Paramount hit back at an antitrust lawsuit filed Monday by 12 states seeking to block the company’s pending $110 billion acquisition of Warner Bros. Discovery.
The suit “reflects a fundamentally flawed application of the antitrust laws and is wrong on both the facts and the law,” a Paramount spokesperson said in a statement. “We will vigorously defend the transaction and demonstrate that this challenge is inconsistent with sound competition policy and the competitive realities of the media marketplace. Delaying this transaction will only harm entertainment workers who have already suffered over recent years as technology has disrupted their livelihood and cost California tens of thousands of entertainment jobs.”
The Paramount response, via a two-page press release, followed the filing of the lawsuit, which contends that the merger will create an anticompetitive entity controlling too much of the pay-TV and movie studio sectors. As a result, the suit alleges, customers will be harmed by having fewer choices and higher prices.
Paramount reiterated its longstanding view that the deal is pro-Hollywood and pro-consumer. In a move that is notable given that the company outmuscled Netflix in a multi-party bidding war for WBD earlier this year, the statement cites Netflix twice as an example of the tech companies that have “come to dominate” the entertainment industry.
“The combination of Paramount and WBD will create a stronger, well-capitalized, creative-first media company that is better positioned to compete with companies like Netflix that have come to dominate the industry for audiences, premium content, and creative talent. Put simply, any attempt to block thistrans action undermines the very principles antitrust law is designed to promote: more competition, more choice for consumers, and more opportunities for creators and workers,” the spokesperson added.

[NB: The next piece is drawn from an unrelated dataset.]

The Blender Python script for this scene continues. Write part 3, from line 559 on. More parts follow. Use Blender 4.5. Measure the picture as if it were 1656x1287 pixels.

“The practical effect of this lawsuit is to shield those dominant streaming platforms like Netflix and technology companies from much needed competition while preventing the significant benefits this transaction will deliver for consumers, creators, workers, and the broader Hollywood economy. We will continue to fight against any attempt to derail a deal that strengthens competition, expands opportunity, and positions the combined company to compete in an increasingly competitive global media landscape.”
The action by the AGs comes as UK and European Union regulators are in the final stages of their reviews. Paramount has promised to pay a “ticking fee” if the deal does not close by September 30.
Paramount, in its statement, pointed to approvals granted by a range of global agencies.
“The careful review undertaken by these regulators and their uniform decision to clear the transaction or
allow it to proceed contrasts sharply with the approach taken by the state attorneys general in this case,” the company said. “We will fight any effort to block a merger that has clear benefits for consumers, creators, and the wider entertainment industry, and where the alternative is to entrench a failing status quo.”